Illinois Entertainer
April, 2001
The Soft Boys
Friday, March 30, 2001
Metro, Chicago
by Gwen Ihnat
Another one of those concerts you would have been damn lucky to catch in the '80s: The Soft Boys reunited on Metro's stage last Friday with the original lineup of Robyn Hitchcock, guitarist Kimberley Rew, bassist Matthew Seligman, and drummer Morris Windsor, to the delight of Psychedelic English Pop fans everywhere.
The Boys, precursors to Hitchcock's brilliant two-dozen-albums-plus solo career, have attained cult status in their own right, and rightly so. Did Hitchcock and Rew sport heads of gray for this 20th-anniversary show (matching many audience members)? Yes, they did. And did they rock harder than guitarists half their age? Again, a resounding yes. Rew particularly was awe-inspiring, playing guitar parts that sounded like solos throughout whole songs, a feat basically akin to sprinting for an entire marathon. With this show, Rew inspired yet another generation to reach for guitar parts they previously could only dream about.

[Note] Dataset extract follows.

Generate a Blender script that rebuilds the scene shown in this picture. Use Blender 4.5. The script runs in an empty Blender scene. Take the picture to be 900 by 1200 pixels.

The rest of the band also made it seem like 20 minutes, not 20 years, had gone by since the last Soft Boys tour. Hitchcock waxed a bit less poetic than he has done on his recent solo shows, but seemed resoundingly happy to be playing with his old mates again. The oft-covered "I Wanna Destroy You" pleased the crowd immensely, as did the weirder "Old Pervert" and the rare "He's A Reptile", an exemplary hard-rocking sonnet to an aging hipster. Lest you think they have forgotten their most obvious precursor, the Boys cheekily covered Syd Barrett's "Astronomy Domine" (from the first Floyd rekkid).
Matador has re-released The Soft Boys' seminal work Underwater Moonlight, featuring the previously unreleased "Reptile". For your own sake as a music fan, you should check it out -- then keep your fingers and toes crossed that this first Soft Boys reunion will not be the last.